A collaboration between Five Colleges, Incorporated and the government of the Republic of China (Taiwan) will bring a taste of Taiwanese culture to western Massachusetts in the coming school year. Spotlight Taiwan, a project initiated by Taiwan’s Ministry of Culture, will bring a variety of performers to college campuses and local schools.

 

An agreement signed on July 1 by Five Colleges Executive Director Neal Abraham and Director General Anne Hung of Taipei Economic and Cultural Office in Boston launched the $50,000 project for Five Colleges, working in partnership with the Asian Arts and Culture Program at the University of Massachusetts’ Fine Arts Center in Amherst, Massachusetts. The 18-month collaboration will bring to the area three highly selective artistic companies – one in music, one in puppetry and theater, and one in dance. In addition, Five College area community groups will organize such local celebrations of Taiwan culture as a Chinese New Year Festival and dragon boat races.

 

“This is an opportunity for Taiwan to connect with the world through our culture,” said Lung Ying-tai, Taiwan’s minister of culture.
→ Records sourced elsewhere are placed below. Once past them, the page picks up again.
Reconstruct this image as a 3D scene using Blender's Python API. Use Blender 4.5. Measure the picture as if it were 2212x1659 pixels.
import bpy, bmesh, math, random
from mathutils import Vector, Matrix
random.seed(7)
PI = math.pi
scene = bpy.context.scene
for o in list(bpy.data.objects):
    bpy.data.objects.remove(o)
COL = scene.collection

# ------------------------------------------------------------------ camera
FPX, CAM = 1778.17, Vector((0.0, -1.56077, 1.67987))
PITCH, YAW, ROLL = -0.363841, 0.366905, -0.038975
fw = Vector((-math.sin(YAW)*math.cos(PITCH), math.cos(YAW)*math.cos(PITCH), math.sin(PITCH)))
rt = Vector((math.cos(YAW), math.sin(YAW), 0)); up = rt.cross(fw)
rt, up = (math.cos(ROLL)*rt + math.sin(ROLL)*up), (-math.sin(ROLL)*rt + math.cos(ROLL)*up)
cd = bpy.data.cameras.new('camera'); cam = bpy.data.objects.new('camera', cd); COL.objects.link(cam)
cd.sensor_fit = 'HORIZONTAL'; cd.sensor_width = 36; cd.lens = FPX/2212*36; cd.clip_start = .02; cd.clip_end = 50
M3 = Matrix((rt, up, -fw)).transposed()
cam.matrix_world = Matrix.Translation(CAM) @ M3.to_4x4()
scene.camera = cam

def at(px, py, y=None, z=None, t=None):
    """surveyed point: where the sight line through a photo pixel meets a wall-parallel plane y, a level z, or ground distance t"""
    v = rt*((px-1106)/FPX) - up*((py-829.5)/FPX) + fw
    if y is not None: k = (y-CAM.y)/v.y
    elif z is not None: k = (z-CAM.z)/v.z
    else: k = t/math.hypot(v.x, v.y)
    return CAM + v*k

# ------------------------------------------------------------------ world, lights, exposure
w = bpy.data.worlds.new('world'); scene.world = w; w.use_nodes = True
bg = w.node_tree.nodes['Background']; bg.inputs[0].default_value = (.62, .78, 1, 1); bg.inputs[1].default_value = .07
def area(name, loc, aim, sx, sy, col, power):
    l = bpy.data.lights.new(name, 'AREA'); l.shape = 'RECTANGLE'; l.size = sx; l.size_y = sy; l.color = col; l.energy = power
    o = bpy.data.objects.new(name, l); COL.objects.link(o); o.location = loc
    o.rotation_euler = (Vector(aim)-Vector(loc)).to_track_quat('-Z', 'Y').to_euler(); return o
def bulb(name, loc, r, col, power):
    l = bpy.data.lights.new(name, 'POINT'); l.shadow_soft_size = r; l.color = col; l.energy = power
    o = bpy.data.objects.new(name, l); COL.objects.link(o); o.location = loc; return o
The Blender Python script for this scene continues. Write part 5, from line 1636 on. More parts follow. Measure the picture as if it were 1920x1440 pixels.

The Spotlight Taiwan project, with Taiwanese contemporary art as its subject, is an effort to share Taiwanese perspectives of history, philosophy, mass culture, art, literature and film through such forms as lectures, artist talks, seminars, workshops, performances, exhibitions, Taiwanese film festivals and art festivals.

 

Sponsored by Samuel Yen-Liang Ying, leader of Ruentex Financial Group, Spotlight Taiwan is establishing collaborations with 40 major universities and related institutions around the world to highlight the artistry and richness of Taiwanese culture.

 

In addition to the campuses of the Five Colleges consortium—Amherst, Hampshire, Mount Holyoke and Smith colleges and the University of Massachusetts—the institutions that are participating in Spotlight Taiwan Project are, in the United States: the University of California, Los Angeles, the University of California, Berkeley, the George Washington University, the University of Scranton, the University of Texas at Austin; in the United Kingdom: the University of London, the University of Edinburgh, Birkbeck University of London and the University of Surrey; in Germany: Heidelberg University, the University of Tübingen; in Japan: Tokyo University of the Arts and Japan Yomiuri NTV Culture Center; and in Singapore: Nanyang Technological University. Additional institutions are expected to participate in the four-year program.

 

“Taiwan, as a diverse, open-minded civil society, is a place rich in critical thought and the arts, with a deep appreciation for the beauty of everyday life,” said Minister Lung. Through overseas cultural centers and “Taiwan Academies” that will be established in locations around the world, the Ministry of Culture plans to introduce to communities the Taiwanese ability to integrate tradition and innovation, and combine the classic with the modern. “Our culture will be introduced to the local mainstream,” said Minister Lung, "much as a sugar cube melts into water.”